Saturday, August 27, 2011

Mindfulness

Mindfulness is the experience of being aware of your current thoughts, feelings, body state and surroundings by paying attention to your reactions, motivations and actions. Our mind is so full of ongoing chatter that it simply becomes the noise the fills up most of our life. To increase your ability to be mindful, I encourage you to become aware of your inner conversation. When someone walks into the room, we may say to the person next to us, “She’s attractive.” But our inner conversation is what we have with ourselves when no one is around. Someone might walk into the room, and we say to ourselves, “I want to have sex with her.” Various meditation techniques can also be helpful in increasing your mindfulness. The process of behavioral analysis described later in the stage is a tool of increasing mindfulness by asking you to reflect on your thoughts, feelings and behaviors when you last acted-out.

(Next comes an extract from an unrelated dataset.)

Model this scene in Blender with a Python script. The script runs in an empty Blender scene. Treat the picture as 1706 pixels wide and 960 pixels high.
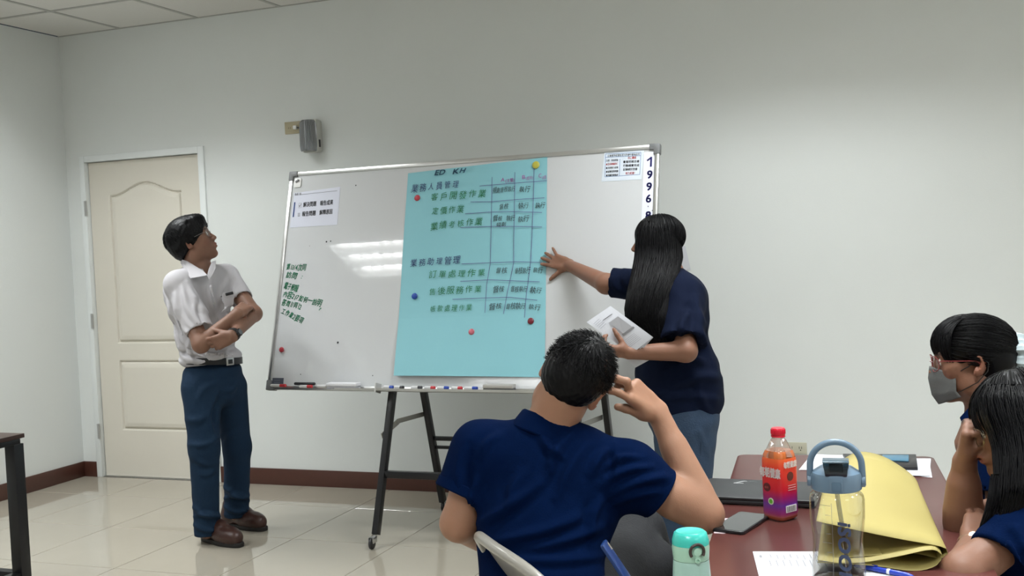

What you will find is that mindfulness is a skill. It is not possible to mindful 100% of the time. The key is to try to be mindful, and when you aren’t mindful of what you are feeling or thinking to simply and gently become mindful of what you are thinking and feeling. I know it is easier said then done. Many meditation traditions have at their core the concept of mindfulness. I have two examples that might be helpful. Consider the image of a cloud in the sky. We see the cloud, and watch it come to be right over us, and slowly move on only to have another cloud take its space. Next, think of a leaf on a river. While sitting on the bank, you see the leaf come into view, pass in front of you, only to move out of your view. So too, mindfulness is becoming aware of your thoughts as you move from thought to thought. So to when building our skills of mindfulness, we watch what we are thinking as we move from thought to thought. Given that many of our thoughts are automatic, in the healing process, becoming aware of our thought may occur we stop and ask, what where we thinking. This is a benefit of completing a behavioral analysis.